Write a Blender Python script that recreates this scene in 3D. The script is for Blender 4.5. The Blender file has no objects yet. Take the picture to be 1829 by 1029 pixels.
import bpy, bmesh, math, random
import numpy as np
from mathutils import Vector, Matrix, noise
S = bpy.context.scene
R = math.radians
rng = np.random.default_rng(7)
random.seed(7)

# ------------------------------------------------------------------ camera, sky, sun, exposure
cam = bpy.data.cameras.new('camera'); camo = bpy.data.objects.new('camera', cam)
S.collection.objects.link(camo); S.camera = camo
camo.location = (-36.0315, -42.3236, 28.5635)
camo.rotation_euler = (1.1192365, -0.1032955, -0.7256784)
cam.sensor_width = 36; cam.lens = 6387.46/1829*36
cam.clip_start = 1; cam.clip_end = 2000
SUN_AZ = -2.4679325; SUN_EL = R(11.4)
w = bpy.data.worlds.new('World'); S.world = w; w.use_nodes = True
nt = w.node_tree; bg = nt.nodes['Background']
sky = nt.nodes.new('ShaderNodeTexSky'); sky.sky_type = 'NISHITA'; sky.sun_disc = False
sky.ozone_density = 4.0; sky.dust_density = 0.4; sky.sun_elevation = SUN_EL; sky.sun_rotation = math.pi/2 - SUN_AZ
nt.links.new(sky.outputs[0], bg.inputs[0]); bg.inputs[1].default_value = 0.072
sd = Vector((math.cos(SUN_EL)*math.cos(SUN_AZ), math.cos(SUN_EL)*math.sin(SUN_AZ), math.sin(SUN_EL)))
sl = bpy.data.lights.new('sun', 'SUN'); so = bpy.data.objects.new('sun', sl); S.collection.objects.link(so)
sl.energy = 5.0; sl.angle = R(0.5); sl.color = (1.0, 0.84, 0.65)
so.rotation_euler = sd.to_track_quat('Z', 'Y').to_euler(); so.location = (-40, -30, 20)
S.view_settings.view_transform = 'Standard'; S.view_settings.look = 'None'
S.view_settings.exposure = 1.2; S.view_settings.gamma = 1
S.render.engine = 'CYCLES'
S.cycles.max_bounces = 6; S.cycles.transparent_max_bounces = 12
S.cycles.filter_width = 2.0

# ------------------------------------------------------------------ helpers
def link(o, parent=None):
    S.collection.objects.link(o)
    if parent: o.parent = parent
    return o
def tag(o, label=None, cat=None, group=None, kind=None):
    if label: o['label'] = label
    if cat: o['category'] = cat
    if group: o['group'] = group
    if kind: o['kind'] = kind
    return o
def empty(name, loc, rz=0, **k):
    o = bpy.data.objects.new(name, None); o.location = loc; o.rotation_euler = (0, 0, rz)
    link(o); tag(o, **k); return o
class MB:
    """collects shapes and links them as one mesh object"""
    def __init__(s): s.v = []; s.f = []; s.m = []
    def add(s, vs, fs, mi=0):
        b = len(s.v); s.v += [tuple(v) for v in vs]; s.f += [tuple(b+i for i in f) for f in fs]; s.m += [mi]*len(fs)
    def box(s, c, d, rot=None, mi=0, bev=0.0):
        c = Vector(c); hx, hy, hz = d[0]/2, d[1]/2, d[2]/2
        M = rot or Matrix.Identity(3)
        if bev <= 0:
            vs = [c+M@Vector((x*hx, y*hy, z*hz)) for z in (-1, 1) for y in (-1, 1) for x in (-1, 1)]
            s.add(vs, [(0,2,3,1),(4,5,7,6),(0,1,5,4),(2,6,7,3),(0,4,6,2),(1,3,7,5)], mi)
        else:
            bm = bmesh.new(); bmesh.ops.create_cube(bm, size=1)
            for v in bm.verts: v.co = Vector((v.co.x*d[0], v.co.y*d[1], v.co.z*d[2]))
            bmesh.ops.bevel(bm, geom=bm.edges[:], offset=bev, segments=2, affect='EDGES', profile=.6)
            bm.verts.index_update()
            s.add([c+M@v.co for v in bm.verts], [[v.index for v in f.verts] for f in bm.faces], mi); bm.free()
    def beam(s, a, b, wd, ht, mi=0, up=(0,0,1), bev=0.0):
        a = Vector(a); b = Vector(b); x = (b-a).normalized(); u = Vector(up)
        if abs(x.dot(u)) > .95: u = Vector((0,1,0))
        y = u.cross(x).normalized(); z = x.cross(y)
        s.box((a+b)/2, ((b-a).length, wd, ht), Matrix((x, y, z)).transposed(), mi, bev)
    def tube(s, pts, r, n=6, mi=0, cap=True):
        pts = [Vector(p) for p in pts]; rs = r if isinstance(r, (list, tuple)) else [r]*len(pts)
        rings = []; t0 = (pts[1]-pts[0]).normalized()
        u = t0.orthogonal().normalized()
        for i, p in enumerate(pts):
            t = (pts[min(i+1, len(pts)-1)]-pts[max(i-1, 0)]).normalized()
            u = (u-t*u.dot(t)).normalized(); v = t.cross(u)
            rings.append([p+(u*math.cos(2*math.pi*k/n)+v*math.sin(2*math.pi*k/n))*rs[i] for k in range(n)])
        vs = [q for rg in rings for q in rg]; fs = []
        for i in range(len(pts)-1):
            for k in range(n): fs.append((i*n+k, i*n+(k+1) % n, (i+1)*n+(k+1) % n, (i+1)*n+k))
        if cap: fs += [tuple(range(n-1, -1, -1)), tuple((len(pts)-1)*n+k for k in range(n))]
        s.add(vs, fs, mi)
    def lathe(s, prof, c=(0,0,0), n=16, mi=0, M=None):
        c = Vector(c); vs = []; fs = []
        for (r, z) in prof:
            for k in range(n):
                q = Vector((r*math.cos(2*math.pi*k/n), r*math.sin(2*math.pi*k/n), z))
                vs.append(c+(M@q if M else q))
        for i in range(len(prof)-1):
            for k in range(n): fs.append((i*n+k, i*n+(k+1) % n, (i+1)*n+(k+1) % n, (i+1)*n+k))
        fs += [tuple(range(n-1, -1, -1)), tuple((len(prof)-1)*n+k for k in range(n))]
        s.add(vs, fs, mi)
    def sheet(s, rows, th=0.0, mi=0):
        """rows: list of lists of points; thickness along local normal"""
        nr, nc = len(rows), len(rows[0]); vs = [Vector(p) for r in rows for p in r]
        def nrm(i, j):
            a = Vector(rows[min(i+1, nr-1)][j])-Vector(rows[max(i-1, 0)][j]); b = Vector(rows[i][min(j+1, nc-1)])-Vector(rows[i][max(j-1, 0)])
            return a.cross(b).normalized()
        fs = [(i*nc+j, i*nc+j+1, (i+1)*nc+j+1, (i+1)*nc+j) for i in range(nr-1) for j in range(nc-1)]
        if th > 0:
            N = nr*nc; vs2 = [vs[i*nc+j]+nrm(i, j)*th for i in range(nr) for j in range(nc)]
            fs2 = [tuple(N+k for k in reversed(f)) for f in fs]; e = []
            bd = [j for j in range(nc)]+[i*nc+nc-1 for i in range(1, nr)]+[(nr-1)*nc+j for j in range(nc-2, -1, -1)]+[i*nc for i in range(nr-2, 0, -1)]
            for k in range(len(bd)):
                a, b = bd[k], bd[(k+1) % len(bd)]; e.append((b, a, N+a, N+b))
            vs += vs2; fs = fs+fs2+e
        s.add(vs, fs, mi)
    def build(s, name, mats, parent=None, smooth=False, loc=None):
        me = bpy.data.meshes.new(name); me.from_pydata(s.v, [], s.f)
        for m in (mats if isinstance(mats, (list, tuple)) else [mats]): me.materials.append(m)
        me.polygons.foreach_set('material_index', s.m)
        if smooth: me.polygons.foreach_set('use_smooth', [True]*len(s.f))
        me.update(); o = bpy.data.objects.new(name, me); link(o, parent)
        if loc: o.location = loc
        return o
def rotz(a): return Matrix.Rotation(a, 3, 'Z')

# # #

#### INSTRUCTIONS TO FOLLOW
Repeat, exactly and only, the lines from the beginning of the material through the line that contains "random.seed(7)".

#### SOLVED EXERCISE
Write a Blender Python script that recreates this scene in 3D. The script is for Blender 4.5. The Blender file has no objects yet. Take the picture to be 1829 by 1029 pixels.
import bpy, bmesh, math, random
import numpy as np
from mathutils import Vector, Matrix, noise
S = bpy.context.scene
R = math.radians
rng = np.random.default_rng(7)
random.seed(7)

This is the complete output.